Préparant son retour sur un bateau à bœufs, il attend une date propice et, en attendant, il est l’hôte du refuge de nuit, tenu par M. William White, rue Craig Ouest; du moins, il en fut l’hôte samedi dernier.
Hier, il a couché au poste.
Ce matin, il est amené devant le recorder et White l’accuse d’avoir endommagé sa propriété en y brisant une vitre que, pour les fins de la cause, il évalue à dix piastres.
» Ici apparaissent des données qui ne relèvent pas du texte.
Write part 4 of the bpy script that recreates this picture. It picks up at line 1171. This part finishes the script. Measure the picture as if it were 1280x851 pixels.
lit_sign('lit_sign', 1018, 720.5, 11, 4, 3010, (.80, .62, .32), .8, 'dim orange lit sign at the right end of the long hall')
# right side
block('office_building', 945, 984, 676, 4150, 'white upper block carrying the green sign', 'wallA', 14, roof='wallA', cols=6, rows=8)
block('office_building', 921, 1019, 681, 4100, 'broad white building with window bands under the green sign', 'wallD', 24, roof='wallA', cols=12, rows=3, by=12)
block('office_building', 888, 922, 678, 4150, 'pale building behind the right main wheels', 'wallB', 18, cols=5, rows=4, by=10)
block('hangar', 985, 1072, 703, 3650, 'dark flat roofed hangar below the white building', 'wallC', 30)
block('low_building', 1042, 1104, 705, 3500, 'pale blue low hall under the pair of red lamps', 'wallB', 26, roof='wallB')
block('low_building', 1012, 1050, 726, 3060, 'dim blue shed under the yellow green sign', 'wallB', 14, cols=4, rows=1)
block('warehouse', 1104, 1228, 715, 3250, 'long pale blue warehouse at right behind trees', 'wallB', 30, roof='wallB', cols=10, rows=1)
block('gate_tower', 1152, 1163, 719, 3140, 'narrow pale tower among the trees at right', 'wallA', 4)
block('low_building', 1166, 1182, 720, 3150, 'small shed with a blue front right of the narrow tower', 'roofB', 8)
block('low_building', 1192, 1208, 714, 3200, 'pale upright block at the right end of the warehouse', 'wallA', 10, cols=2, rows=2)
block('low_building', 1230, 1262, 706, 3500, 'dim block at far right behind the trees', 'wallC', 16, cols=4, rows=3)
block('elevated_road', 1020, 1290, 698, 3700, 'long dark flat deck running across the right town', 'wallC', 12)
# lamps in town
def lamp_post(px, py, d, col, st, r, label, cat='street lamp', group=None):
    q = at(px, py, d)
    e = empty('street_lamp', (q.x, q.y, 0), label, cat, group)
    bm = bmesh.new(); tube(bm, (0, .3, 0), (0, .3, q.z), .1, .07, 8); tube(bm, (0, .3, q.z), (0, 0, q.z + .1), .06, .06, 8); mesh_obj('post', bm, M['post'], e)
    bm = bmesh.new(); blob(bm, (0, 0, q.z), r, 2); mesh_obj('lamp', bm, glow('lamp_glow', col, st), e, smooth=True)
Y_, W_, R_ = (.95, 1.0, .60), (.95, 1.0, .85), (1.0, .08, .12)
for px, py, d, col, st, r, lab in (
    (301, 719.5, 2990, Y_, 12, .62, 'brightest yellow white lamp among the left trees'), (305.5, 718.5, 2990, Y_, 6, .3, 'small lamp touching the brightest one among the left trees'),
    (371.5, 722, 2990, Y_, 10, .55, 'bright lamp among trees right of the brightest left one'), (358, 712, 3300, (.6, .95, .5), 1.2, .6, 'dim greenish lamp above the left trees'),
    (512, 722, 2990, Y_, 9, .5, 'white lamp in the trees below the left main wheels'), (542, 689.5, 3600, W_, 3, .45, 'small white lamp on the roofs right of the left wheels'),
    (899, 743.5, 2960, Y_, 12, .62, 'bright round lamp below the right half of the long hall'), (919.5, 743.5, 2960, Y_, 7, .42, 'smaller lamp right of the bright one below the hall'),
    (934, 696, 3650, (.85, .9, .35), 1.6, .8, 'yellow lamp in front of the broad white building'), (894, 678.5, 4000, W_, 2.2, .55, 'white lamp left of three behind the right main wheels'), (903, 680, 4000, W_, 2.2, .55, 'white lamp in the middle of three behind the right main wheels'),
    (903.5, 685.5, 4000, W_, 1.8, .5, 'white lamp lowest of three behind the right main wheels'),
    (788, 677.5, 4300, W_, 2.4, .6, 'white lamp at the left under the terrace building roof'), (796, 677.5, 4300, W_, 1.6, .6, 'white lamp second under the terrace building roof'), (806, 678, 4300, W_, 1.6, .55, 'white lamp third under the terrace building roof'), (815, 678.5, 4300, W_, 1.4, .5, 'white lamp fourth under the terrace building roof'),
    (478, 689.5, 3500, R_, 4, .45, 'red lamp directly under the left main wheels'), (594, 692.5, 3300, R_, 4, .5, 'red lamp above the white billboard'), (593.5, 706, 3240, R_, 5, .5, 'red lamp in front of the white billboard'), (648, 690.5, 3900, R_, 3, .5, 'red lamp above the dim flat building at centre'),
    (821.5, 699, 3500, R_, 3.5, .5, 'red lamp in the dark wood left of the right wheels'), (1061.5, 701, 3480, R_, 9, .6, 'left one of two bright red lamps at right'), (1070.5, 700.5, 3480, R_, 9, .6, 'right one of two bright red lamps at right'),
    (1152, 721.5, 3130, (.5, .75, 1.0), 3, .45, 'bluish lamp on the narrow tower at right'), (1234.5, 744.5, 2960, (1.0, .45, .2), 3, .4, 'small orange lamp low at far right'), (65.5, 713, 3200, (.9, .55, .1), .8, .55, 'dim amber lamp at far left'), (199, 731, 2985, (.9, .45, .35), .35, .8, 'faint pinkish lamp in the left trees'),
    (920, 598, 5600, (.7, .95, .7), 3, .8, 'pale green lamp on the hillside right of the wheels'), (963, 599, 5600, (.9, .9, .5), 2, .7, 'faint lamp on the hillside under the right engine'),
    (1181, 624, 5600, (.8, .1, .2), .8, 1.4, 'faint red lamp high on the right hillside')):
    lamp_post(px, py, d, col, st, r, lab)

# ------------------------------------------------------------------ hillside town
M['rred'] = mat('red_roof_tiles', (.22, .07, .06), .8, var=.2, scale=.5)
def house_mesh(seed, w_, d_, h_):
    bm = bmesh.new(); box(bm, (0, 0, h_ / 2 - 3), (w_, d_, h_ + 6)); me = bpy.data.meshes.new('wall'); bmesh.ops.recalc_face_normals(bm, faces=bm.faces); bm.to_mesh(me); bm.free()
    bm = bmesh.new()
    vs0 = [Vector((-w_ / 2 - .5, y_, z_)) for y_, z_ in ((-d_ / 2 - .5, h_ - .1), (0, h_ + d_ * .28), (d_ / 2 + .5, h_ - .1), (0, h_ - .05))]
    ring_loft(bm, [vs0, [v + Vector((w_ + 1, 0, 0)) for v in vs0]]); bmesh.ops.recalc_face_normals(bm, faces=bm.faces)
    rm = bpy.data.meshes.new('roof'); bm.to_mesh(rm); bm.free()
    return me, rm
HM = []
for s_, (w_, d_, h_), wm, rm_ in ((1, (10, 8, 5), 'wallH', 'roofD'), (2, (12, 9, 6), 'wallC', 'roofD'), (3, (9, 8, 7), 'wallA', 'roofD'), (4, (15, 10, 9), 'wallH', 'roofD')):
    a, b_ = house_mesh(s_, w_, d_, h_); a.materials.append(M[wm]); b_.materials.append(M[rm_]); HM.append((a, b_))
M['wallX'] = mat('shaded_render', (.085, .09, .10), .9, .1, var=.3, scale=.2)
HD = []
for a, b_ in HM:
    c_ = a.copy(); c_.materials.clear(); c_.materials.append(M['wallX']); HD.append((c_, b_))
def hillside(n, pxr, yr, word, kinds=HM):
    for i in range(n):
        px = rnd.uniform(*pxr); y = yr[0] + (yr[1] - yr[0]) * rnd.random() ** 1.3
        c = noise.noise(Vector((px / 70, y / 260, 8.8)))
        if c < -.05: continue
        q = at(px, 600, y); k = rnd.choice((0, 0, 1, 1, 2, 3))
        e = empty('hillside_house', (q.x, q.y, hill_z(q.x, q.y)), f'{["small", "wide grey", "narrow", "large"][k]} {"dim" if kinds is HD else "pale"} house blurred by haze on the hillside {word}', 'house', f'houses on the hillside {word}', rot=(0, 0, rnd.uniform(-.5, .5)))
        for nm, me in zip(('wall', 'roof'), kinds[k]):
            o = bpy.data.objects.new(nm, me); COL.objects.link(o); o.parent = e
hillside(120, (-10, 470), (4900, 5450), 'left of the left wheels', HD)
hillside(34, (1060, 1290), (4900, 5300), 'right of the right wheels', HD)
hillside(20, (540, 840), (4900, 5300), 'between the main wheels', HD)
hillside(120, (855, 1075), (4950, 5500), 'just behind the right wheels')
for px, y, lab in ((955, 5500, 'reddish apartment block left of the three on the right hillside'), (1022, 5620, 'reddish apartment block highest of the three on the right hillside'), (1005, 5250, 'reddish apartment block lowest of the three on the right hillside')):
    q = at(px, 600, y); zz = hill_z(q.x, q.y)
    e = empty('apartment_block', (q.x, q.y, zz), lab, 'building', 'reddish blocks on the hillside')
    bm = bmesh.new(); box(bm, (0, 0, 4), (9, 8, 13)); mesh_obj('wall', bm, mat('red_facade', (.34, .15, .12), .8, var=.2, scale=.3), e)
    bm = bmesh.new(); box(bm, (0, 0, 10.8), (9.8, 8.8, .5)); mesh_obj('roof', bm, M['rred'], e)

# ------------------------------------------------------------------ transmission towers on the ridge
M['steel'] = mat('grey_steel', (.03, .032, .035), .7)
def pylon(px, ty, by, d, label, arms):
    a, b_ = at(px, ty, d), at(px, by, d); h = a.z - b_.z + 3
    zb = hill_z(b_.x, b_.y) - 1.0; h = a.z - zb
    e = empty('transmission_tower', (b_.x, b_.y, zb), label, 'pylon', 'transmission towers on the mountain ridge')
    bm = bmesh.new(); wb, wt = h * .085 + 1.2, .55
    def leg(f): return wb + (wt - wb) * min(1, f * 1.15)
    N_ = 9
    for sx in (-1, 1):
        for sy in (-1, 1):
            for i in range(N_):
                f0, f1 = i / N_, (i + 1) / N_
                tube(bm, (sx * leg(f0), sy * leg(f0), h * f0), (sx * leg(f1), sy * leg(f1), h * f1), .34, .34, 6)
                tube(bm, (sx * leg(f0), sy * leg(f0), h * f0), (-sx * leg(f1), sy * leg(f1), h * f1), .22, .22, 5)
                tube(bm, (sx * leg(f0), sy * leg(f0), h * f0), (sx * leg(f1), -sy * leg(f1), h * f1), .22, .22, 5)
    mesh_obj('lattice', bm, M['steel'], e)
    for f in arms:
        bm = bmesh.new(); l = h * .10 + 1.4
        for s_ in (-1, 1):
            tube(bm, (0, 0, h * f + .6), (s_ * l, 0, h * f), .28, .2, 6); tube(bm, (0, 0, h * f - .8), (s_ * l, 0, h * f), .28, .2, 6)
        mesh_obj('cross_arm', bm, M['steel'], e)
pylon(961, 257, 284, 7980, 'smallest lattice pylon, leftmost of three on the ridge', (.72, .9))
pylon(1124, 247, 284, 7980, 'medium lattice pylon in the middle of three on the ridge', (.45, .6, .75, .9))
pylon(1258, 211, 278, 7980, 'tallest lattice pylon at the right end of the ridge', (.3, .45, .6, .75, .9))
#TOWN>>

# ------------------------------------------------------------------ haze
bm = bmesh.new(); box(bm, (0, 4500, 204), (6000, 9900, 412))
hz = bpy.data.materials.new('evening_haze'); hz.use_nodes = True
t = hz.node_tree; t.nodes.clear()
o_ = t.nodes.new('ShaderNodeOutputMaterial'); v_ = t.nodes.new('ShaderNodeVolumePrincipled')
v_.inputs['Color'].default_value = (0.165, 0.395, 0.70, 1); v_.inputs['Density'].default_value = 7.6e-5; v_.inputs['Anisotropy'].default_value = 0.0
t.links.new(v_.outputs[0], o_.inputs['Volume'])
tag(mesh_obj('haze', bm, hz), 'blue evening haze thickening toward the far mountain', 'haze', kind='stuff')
Puddy est amené. C’est un gringalet blond fade, l’air insignifiant, et peu débrouillard. Une large cicatrice coupe en deux son nez trop grand et cette blessure le fait nasiller en parlant, ce qui, ajouté à son accent de Londres, donne un charme tout spécial à sa conversation.
M. White déclare que l’homme est venu à son refuge, qu’il s’y est disputé avec le gardien de nuit et a cassé la vitre qui se trouvait sur la porte d’entrée. Il n’a rien vu, étant absent pour affaires de famille.
Puddy proteste de toutes ses forces et son nez trouve des accents émus pour déclarer que, loin d’être coupable, il est victime. Le gardien de nuit l’a chassé et l’a frappé à coups de bâton. À preuve, le nez fendu qu’il exhibe. C’est au cours de la lutte que la vitre s’est brisée.
Le gardien de nuit vient ! C’est un grand et gros gaillard, à la figure intelligente de garde-chiourme. Il raconte comment l’accusé est venu, samedi soir, accompagné d’un ami et, comment une dispute s’étant élevée entre les pensionnaires, il crut bon de mettre le prisonnier dehors. Il avoue avoir eu un bâton, mais jure ne s’en est jamais servi.
— À quoi donc sert ce bâton, demande le Recorder.
— Votre Honneur, c’est pour réveiller les pensionnaires, le matin.
Ce réveille-matin, nouveau modèle, fait réfléchir le tribunal qui demande des éclaircissements. Il est donc déclaré que les habitués de la maison ont en général le sommeil fort dur et que la douce persuasion d’une injonction verbale ne saurait suffire pour les tirer des bras de Morphée. De là le bâton.
Le matin, le gardien va de lit en lit et pousse doucement de la pointe de son bâton dans les côtes des dormeurs. Au bout de quatre ou cinq coups, ils sont debout et frais comme de petites roses.
Le Recorder devient de plus en plus pensif, à mesure que le système adopté par ce refuge (qui soit dit entre parenthèses n’a pas de licence) est dévoilé. Il acquitte Puddy et fait un sermon sérieux au gardien Ness sur l’inopportunité d’employer un bâton en certaines circonstances.
Et Puddy s’en va chercher un navire qui veuille bien le reconduire en Angleterre. Il emportera comme souvenir son nez cassé et une mauvaise opinion du Canada.